By , February 2, 2011 4:50 am

The New York Times columnist and Nobel Prize winner in economics, Paul Krugman, developed a very interesting idea recently about how Americans really are divided in terms of how best to run the country.  Krugman’s thesis is that the line of division is not between right and left, it is not between conservative and liberal, and it is certainly not merely between Republicans and Democrats.  What separates the two major groups in the citizenry is the philosophical difference on the question of moral responsibility.  Krugman’s differences run thusly:

One side of American politics considers the modern welfare state – a private-enterprise economy, but one in which society’s winners are taxed to pay for a social safety net – morally superior to the capitalism read in tooth and claw we had before the New Deal.  It’s only right, this side believes, for the affluent to help the less fortunate.

The other side believes that people have a right to keep what they earn, and that taxing them to support others, no matter how needy, amounts to theft.  That’s what lies behind the modern right’s fondness for violent rhetoric: many activists on the right really do see taxes and regulation as tyrannical impositions on their liberty.

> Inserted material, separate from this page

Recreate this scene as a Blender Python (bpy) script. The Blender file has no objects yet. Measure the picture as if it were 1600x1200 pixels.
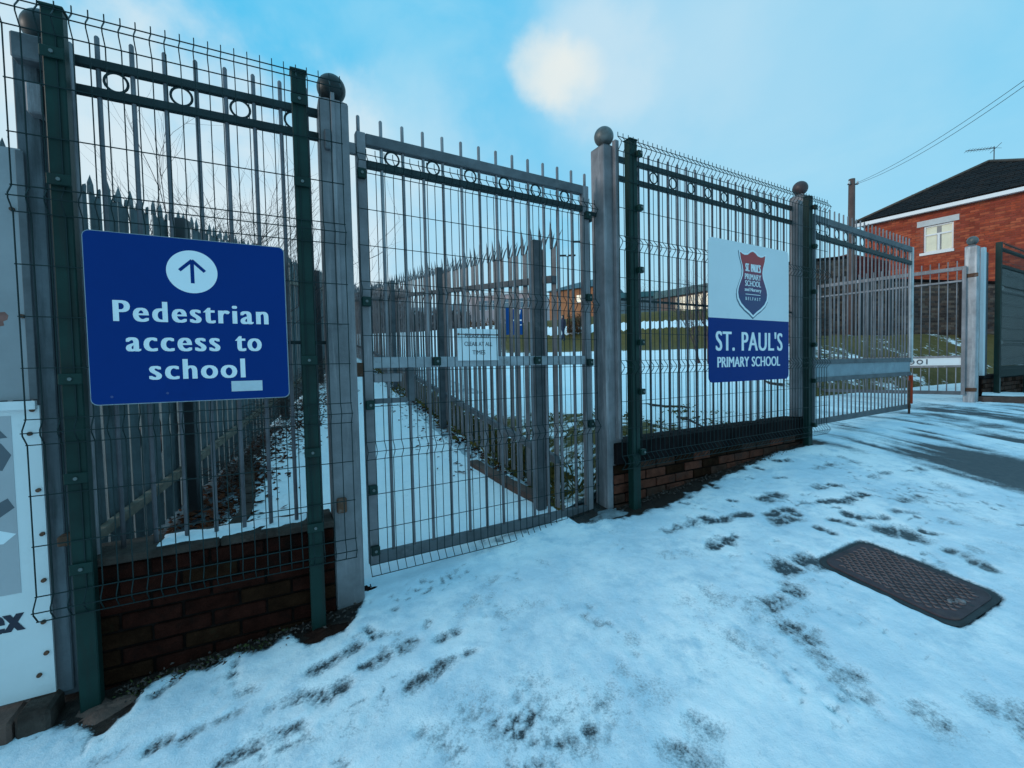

This deep divide in American political reality is a relatively recent development.

On the issue of health reform, one side saw the extension of coverage to the uninsured as fulfilling a moral imperative.  The other side saw the same reform as a moral outrage, an assault on the right of Americans to spend their money as they choose without responsibility to anyone else.

As free Americans, we can decide which side of that divide we sit but as Roman Catholics, with any knowledge at all of Catholic social theology, we would find it hard to claim that we do not have responsibility for each otherThe greater our blessings and resources, the greater that responsibility.

Krugman promises to go into much greater depth on the subject and I look forward to following over the next few weeks.